▶ **EXERCISE DIRECTIONS**
Transcribe each line of the material as it is, and drop any picture.

▶ **COLLECTED DATA**
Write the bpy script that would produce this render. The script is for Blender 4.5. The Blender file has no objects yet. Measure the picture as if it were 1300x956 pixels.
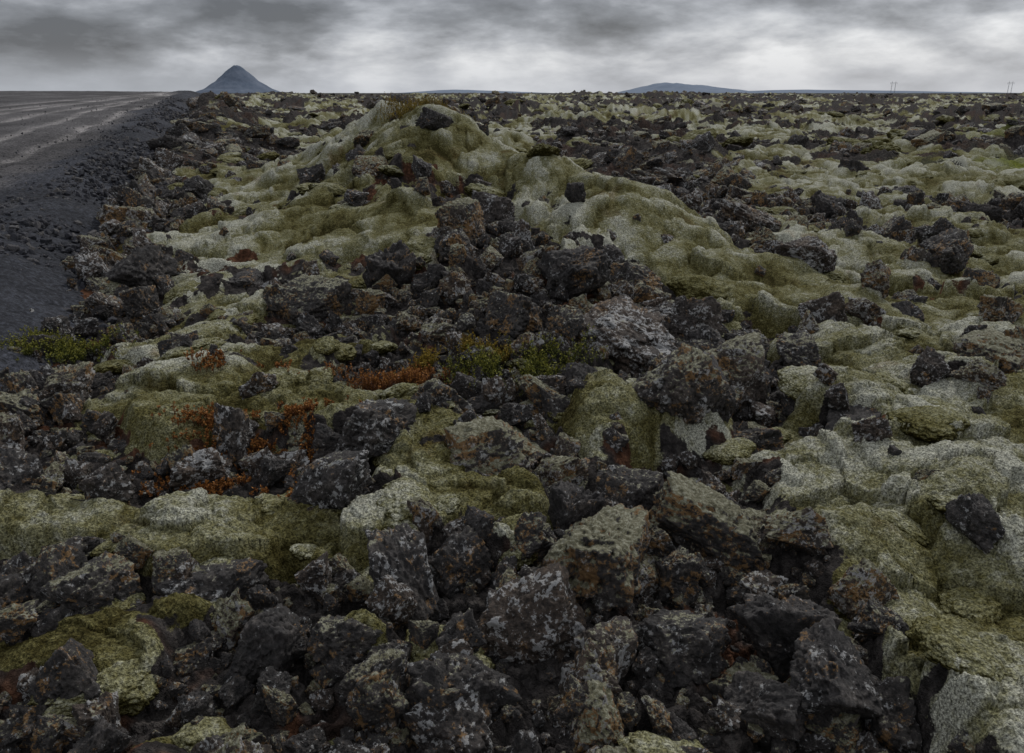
import bpy, numpy as np, math, bmesh
from mathutils import Vector
rng=np.random.default_rng(7)
S=bpy.context.scene
H=2.2
# ------------------------------------------------------------------ noise
def hsh(ix,iy,iz,seed):
    h=(ix.astype(np.int64)*374761393+iy.astype(np.int64)*668265263+iz*2147483647+seed*974634777)&0xffffffff
    h=((h^(h>>13))*1274126177)&0xffffffff
    h=((h^(h>>15))*2246822519)&0xffffffff
    h=h^(h>>16)
    return (h&0xffffff)/float(0xffffff)
def vn2(x,y,seed=0):
    xi=np.floor(x);yi=np.floor(y);fx=x-xi;fy=y-yi
    u=fx*fx*fx*(fx*(fx*6-15)+10);v=fy*fy*fy*(fy*(fy*6-15)+10)
    a=hsh(xi,yi,0,seed);b=hsh(xi+1,yi,0,seed);c=hsh(xi,yi+1,0,seed);d=hsh(xi+1,yi+1,0,seed)
    return ((a*(1-u)+b*u)*(1-v)+(c*(1-u)+d*u)*v)*2-1
def fbm2(x,y,o=4,seed=0,g=.5):
    s=0;a=1;t=0
    for i in range(o):
        s=s+a*vn2(x,y,seed+i*17);t+=a;a*=g
        x,y=(x*.8-y*.6)*2.03+3.1,(x*.6+y*.8)*2.03+1.7
    return s/t
def wor2(x,y,seed=0):
    xi=np.floor(x);yi=np.floor(y)
    f1=np.full(x.shape,9.);f2=np.full(x.shape,9.);cid=np.zeros(x.shape)
    for i in(-1,0,1):
        for j in(-1,0,1):
            cx=xi+i;cy=yi+j
            px=cx+hsh(cx,cy,1,seed);py=cy+hsh(cx,cy,2,seed)
            d=np.hypot(px-x,py-y)
            n=d<f1
            f2=np.where(n,f1,np.minimum(f2,d));cid=np.where(n,hsh(cx,cy,3,seed),cid);f1=np.where(n,d,f1)
    return f1,f2,cid
def vn3(p,seed=0):
    i=np.floor(p);f=p-i;w=f*f*(3-2*f);r=0
    for a in(0,1):
        for b in(0,1):
            for c in(0,1):
                ww=(w[:,0] if a else 1-w[:,0])*(w[:,1] if b else 1-w[:,1])*(w[:,2] if c else 1-w[:,2])
                r=r+ww*hsh(i[:,0]+a,i[:,1]+b,(i[:,2]+c).astype(np.int64),seed)
    return r*2-1
R3=np.array([[.36,.48,-.8],[-.8,.6,0],[.48,.64,.6]])
def fbm3(p,o=4,seed=0,g=.5,ridge=False):
    s=0;a=1;t=0
    for k in range(o):
        n=vn3(p,seed+k*13)
        if ridge:n=1-2*np.abs(n)
        s=s+a*n;t+=a;a*=g;p=(p@R3)*2.02+1.3
    return s/t
def sm(a,b,x):
    t=np.clip((x-a)/(b-a),0,1);return t*t*(3-2*t)
# ------------------------------------------------------------------ layout (world metres)
EX,EY=-4.15,5.6
DL=math.hypot(.335,1);DX,DY=-.335/DL,1/DL
def edge_d(x,y):   # + = right of the road edge (lava), - = on the road
    return (x-EX)*DY-(y-EY)*DX
def road_h(x,y):
    yy=np.minimum(y,58)
    z=.3+.0338*np.maximum(yy,-30)
    return z-.012*np.maximum(y-58,0)*sm(58,70,y)
RIDGE=[((-3.6,16.5,.9),(-2.2,14.6,1.55),1.7),((-2.2,14.6,1.55),(-1.2,13.6,1.48),1.7),((-1.2,13.6,1.48),(0.2,12.3,1.2),1.5),
       ((0.2,12.3,1.2),(1.2,10.7,.82),1.5),((1.2,10.7,.82),(2.4,9.,.35),1.5),
       ((-1.6,13.6,1.4),(-1.2,10,.75),2.0),((-1.2,10,.75),(.3,7.4,.45),1.7),((.3,7.4,.45),(1.2,5.6,.25),1.0)]
def segd(x,y,A,B):
    ax,ay=A[0],A[1];bx,by=B[0]-ax,B[1]-ay
    t=np.clip(((x-ax)*bx+(y-ay)*by)/(bx*bx+by*by),0,1)
    return np.hypot(x-ax-t*bx,y-ay-t*by),t
def ridge(x,y):
    acc=0
    for A,B,w in RIDGE:
        d,t=segd(x,y,A,B)
        h=(A[2]+t*(B[2]-A[2]))*np.exp(-(d/w)**2)
        acc=acc+np.maximum(h,0)**6
    return acc**(1/6)
MOSS=[(-1.9,4.75,1.0,.5,1.1),(-2.0,3.45,1.4,.25,1.1),(-.95,3.3,.4,.2,.9),(0.02,3.75,.35,.3,1.1),(.68,4.95,.3,.4,1.2),(1.35,5.0,.35,.5,.9),
 (-3.4,10.2,2.0,1.3,1.3),(-1.6,9.4,1.0,.5,.7),(-2.9,13.4,1.0,1.2,1.2),(-4.2,14.5,1.2,1.6,.9),(-3.0,6.0,.9,.5,.8),(-3.0,7.4,.8,.4,.7),(-.5,8.0,.7,.3,.5),(-1.6,5.9,.6,.25,.7),
 (-4.5,18,1.4,3,.8),(-1.55,13.9,.9,.7,1.4),(.1,12.5,.95,.8,1.6),(1.2,11.,1.0,.9,1.6),(1.8,9.8,.9,.9,1.5),(2.7,8.6,.9,.9,1.3),(-.6,12.6,.6,.35,.8),(-2.5,5.2,.6,.35,.8),(-2.9,2.9,.4,.35,.8),
 (-.5,4.0,.3,.15,.7),(-1.1,5.2,.4,.2,.5),(.2,6.1,.4,.15,.5),(2.6,3.6,.9,.9,.5),(2.0,2.7,.5,.5,.6),(-.1,3.3,.25,.13,.7),(-1.8,2.55,.35,.16,.8),(-.6,2.6,.2,.1,.6),(-1.3,2.8,.25,.1,.6)]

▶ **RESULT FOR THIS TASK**
Write the bpy script that would produce this render. The script is for Blender 4.5. The Blender file has no objects yet. Measure the picture as if it were 1300x956 pixels.
import bpy, numpy as np, math, bmesh
from mathutils import Vector
rng=np.random.default_rng(7)
S=bpy.context.scene
H=2.2
# ------------------------------------------------------------------ noise
def hsh(ix,iy,iz,seed):
    h=(ix.astype(np.int64)*374761393+iy.astype(np.int64)*668265263+iz*2147483647+seed*974634777)&0xffffffff
    h=((h^(h>>13))*1274126177)&0xffffffff
    h=((h^(h>>15))*2246822519)&0xffffffff
    h=h^(h>>16)
    return (h&0xffffff)/float(0xffffff)
def vn2(x,y,seed=0):
    xi=np.floor(x);yi=np.floor(y);fx=x-xi;fy=y-yi
    u=fx*fx*fx*(fx*(fx*6-15)+10);v=fy*fy*fy*(fy*(fy*6-15)+10)
    a=hsh(xi,yi,0,seed);b=hsh(xi+1,yi,0,seed);c=hsh(xi,yi+1,0,seed);d=hsh(xi+1,yi+1,0,seed)
    return ((a*(1-u)+b*u)*(1-v)+(c*(1-u)+d*u)*v)*2-1
def fbm2(x,y,o=4,seed=0,g=.5):
    s=0;a=1;t=0
    for i in range(o):
        s=s+a*vn2(x,y,seed+i*17);t+=a;a*=g
        x,y=(x*.8-y*.6)*2.03+3.1,(x*.6+y*.8)*2.03+1.7
    return s/t
def wor2(x,y,seed=0):
    xi=np.floor(x);yi=np.floor(y)
    f1=np.full(x.shape,9.);f2=np.full(x.shape,9.);cid=np.zeros(x.shape)
    for i in(-1,0,1):
        for j in(-1,0,1):
            cx=xi+i;cy=yi+j
            px=cx+hsh(cx,cy,1,seed);py=cy+hsh(cx,cy,2,seed)
            d=np.hypot(px-x,py-y)
            n=d<f1
            f2=np.where(n,f1,np.minimum(f2,d));cid=np.where(n,hsh(cx,cy,3,seed),cid);f1=np.where(n,d,f1)
    return f1,f2,cid
def vn3(p,seed=0):
    i=np.floor(p);f=p-i;w=f*f*(3-2*f);r=0
    for a in(0,1):
        for b in(0,1):
            for c in(0,1):
                ww=(w[:,0] if a else 1-w[:,0])*(w[:,1] if b else 1-w[:,1])*(w[:,2] if c else 1-w[:,2])
                r=r+ww*hsh(i[:,0]+a,i[:,1]+b,(i[:,2]+c).astype(np.int64),seed)
    return r*2-1
R3=np.array([[.36,.48,-.8],[-.8,.6,0],[.48,.64,.6]])
def fbm3(p,o=4,seed=0,g=.5,ridge=False):
    s=0;a=1;t=0
    for k in range(o):
        n=vn3(p,seed+k*13)
        if ridge:n=1-2*np.abs(n)
        s=s+a*n;t+=a;a*=g;p=(p@R3)*2.02+1.3
    return s/t
def sm(a,b,x):
    t=np.clip((x-a)/(b-a),0,1);return t*t*(3-2*t)
# ------------------------------------------------------------------ layout (world metres)
EX,EY=-4.15,5.6
DL=math.hypot(.335,1);DX,DY=-.335/DL,1/DL
def edge_d(x,y):   # + = right of the road edge (lava), - = on the road
    return (x-EX)*DY-(y-EY)*DX
def road_h(x,y):
    yy=np.minimum(y,58)
    z=.3+.0338*np.maximum(yy,-30)
    return z-.012*np.maximum(y-58,0)*sm(58,70,y)
RIDGE=[((-3.6,16.5,.9),(-2.2,14.6,1.55),1.7),((-2.2,14.6,1.55),(-1.2,13.6,1.48),1.7),((-1.2,13.6,1.48),(0.2,12.3,1.2),1.5),
       ((0.2,12.3,1.2),(1.2,10.7,.82),1.5),((1.2,10.7,.82),(2.4,9.,.35),1.5),
       ((-1.6,13.6,1.4),(-1.2,10,.75),2.0),((-1.2,10,.75),(.3,7.4,.45),1.7),((.3,7.4,.45),(1.2,5.6,.25),1.0)]
def segd(x,y,A,B):
    ax,ay=A[0],A[1];bx,by=B[0]-ax,B[1]-ay
    t=np.clip(((x-ax)*bx+(y-ay)*by)/(bx*bx+by*by),0,1)
    return np.hypot(x-ax-t*bx,y-ay-t*by),t
def ridge(x,y):
    acc=0
    for A,B,w in RIDGE:
        d,t=segd(x,y,A,B)
        h=(A[2]+t*(B[2]-A[2]))*np.exp(-(d/w)**2)
        acc=acc+np.maximum(h,0)**6
    return acc**(1/6)
MOSS=[(-1.9,4.75,1.0,.5,1.1),(-2.0,3.45,1.4,.25,1.1),(-.95,3.3,.4,.2,.9),(0.02,3.75,.35,.3,1.1),(.68,4.95,.3,.4,1.2),(1.35,5.0,.35,.5,.9),
 (-3.4,10.2,2.0,1.3,1.3),(-1.6,9.4,1.0,.5,.7),(-2.9,13.4,1.0,1.2,1.2),(-4.2,14.5,1.2,1.6,.9),(-3.0,6.0,.9,.5,.8),(-3.0,7.4,.8,.4,.7),(-.5,8.0,.7,.3,.5),(-1.6,5.9,.6,.25,.7),
 (-4.5,18,1.4,3,.8),(-1.55,13.9,.9,.7,1.4),(.1,12.5,.95,.8,1.6),(1.2,11.,1.0,.9,1.6),(1.8,9.8,.9,.9,1.5),(2.7,8.6,.9,.9,1.3),(-.6,12.6,.6,.35,.8),(-2.5,5.2,.6,.35,.8),(-2.9,2.9,.4,.35,.8),
 (-.5,4.0,.3,.15,.7),(-1.1,5.2,.4,.2,.5),(.2,6.1,.4,.15,.5),(2.6,3.6,.9,.9,.5),(2.0,2.7,.5,.5,.6),(-.1,3.3,.25,.13,.7),(-1.8,2.55,.35,.16,.8),(-.6,2.6,.2,.1,.6),(-1.3,2.8,.25,.1,.6)]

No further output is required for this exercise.